Theoretical study on the alkyl chain length impact of azobenzene-based photoresponsive ionic liquids

The light-modulated isomerization and aggregation behavior of ionic liquids (ILs) in aqueous solutions holds fundamental and technological significance. Although several azobenzene-based photoresponsive ILs have been synthesized, there is still a lack of understanding regarding the aggregation mechanism, regularity of the alkyl chain length, and the position of the azobenzene (cis- and trans-) in these photoresponsive ILs. To elucidate the structure-property relationship of photoresponsive ILs, four types of azobenzene groups photosensitive ILs ([AzoC_nDMEA]Br, n = 2,4,6,10) in both trans- and cis- configurations were investigated by density functional theory (DFT) calculations. We investigated the geometric properties of cations, H-bonds interactions of ionic pairs, microstructures of clusters, and the interactions between ILs and water molecules. It was found that the molecular volume of cis- is smaller than that of trans- cation structures.
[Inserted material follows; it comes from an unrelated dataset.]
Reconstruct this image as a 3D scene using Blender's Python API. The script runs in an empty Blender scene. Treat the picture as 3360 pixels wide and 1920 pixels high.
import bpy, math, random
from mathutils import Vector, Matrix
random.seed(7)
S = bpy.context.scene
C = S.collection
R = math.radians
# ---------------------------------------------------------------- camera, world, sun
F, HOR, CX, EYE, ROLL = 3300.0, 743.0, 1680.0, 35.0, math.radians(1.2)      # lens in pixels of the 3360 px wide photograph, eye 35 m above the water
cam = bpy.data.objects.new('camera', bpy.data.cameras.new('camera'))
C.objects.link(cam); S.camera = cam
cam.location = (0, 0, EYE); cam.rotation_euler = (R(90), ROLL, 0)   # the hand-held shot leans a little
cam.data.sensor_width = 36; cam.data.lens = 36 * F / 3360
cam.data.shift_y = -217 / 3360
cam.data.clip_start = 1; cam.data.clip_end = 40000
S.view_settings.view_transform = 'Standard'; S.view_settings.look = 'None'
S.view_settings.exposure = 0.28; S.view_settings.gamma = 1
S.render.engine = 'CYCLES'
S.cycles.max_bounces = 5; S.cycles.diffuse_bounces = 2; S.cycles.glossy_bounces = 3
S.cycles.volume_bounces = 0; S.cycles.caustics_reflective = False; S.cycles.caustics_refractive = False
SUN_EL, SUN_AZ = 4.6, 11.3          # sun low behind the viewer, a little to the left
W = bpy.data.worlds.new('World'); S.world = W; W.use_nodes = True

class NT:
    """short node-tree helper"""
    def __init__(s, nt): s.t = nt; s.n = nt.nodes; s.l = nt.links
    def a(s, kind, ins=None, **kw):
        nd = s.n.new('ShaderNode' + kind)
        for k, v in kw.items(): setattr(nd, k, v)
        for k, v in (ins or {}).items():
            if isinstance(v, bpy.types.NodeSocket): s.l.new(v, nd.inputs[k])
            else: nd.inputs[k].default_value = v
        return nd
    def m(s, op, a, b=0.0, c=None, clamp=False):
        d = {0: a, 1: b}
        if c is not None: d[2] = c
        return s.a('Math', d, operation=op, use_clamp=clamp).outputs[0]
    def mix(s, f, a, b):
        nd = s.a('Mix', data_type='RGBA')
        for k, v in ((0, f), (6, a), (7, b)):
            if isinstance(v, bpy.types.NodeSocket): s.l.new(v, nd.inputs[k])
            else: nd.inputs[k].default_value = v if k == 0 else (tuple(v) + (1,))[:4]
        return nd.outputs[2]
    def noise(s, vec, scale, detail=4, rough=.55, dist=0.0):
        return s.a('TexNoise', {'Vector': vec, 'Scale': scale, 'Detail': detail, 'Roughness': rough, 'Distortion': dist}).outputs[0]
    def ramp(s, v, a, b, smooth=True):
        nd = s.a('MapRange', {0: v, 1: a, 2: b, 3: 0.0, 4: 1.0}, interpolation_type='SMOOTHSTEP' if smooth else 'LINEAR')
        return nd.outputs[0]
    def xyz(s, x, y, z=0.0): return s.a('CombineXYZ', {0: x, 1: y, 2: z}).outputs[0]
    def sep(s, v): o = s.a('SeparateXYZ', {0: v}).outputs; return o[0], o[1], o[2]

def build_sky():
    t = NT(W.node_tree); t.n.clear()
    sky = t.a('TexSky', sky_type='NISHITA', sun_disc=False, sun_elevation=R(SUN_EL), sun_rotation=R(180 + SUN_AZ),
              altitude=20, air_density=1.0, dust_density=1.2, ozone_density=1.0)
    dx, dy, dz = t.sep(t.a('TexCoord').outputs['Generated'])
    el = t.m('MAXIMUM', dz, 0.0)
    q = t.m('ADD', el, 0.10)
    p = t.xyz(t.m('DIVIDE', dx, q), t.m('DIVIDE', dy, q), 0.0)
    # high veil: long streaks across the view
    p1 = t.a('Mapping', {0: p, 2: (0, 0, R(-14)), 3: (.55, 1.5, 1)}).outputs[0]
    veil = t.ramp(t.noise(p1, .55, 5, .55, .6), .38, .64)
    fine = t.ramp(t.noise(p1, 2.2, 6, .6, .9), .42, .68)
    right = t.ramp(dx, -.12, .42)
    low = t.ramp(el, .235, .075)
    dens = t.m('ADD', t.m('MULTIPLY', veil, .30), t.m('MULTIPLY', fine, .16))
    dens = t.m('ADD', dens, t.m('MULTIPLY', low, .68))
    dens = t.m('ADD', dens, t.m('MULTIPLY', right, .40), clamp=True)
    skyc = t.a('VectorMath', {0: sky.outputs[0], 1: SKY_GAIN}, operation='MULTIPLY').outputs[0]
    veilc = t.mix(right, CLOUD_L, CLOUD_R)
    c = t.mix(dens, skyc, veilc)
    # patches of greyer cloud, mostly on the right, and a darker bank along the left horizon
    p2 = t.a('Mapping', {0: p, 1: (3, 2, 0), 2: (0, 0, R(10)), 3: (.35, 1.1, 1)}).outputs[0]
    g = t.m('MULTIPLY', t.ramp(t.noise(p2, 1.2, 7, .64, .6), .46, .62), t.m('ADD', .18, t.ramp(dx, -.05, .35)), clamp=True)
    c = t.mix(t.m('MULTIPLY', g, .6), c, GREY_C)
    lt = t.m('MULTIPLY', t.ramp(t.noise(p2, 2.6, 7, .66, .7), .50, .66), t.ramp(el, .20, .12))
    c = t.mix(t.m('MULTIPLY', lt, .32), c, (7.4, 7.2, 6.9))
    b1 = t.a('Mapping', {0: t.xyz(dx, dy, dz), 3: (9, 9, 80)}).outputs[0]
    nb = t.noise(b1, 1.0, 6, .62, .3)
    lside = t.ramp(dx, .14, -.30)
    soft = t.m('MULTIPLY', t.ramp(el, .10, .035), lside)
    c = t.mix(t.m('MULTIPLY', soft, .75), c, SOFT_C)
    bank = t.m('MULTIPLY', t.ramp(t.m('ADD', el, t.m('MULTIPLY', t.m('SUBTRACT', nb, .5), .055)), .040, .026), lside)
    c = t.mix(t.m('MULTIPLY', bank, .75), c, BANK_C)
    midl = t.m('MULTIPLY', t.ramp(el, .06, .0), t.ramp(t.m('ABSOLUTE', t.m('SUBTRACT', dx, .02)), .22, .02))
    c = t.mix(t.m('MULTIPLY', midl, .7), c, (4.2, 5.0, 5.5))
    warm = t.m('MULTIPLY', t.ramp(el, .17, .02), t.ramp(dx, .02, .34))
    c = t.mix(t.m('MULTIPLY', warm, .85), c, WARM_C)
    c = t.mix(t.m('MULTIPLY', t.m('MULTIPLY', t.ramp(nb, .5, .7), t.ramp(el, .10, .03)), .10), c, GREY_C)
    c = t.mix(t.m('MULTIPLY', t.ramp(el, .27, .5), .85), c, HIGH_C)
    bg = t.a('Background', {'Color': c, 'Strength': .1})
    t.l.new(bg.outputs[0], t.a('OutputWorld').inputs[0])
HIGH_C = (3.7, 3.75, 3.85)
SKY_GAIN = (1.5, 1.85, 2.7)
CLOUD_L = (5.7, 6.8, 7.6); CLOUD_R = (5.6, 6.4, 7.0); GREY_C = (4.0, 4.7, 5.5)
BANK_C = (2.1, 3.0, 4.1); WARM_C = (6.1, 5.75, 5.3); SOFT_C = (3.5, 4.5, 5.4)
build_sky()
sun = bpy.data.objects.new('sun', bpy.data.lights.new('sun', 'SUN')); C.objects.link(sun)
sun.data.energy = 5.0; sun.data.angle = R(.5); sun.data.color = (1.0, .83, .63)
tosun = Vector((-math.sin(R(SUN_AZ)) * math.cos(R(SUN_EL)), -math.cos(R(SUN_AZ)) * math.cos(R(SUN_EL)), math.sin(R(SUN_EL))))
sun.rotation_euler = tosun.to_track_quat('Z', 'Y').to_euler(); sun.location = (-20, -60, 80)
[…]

Despite multiple H-bonds between the anions and the ammonium group of cations, longer alkyl chains weaken anion-cation interactions. The interaction energies of trans- n[AzoC₂DMEA]Br (1 ≤ n ≤ 4) clusters are stronger than those of cis-. Moreover, the interaction energy between trans-structures of photoresponsive ILs and water molecules is smaller than that of cis- structures based on the DFT calculations. The interaction energies per water molecule in the ILs-water clusters tend to saturation as the number of water molecules increases. The electrostatic interaction plays a crucial role in the stabilization of ILs and water systems. The structure-property relationship of photoresponsive ILs including the regularity of the alkyl chain length and the azobenzene position as well as the microscopic interaction mechanism of ILs and ILs-water clusters had been studied from theoretical calculation perspective. This work can contribute to an in-depth understanding of the microcosmic interactions of azobenzene-based photoresponsive ILs and aid in designing them in a “task-specific” way.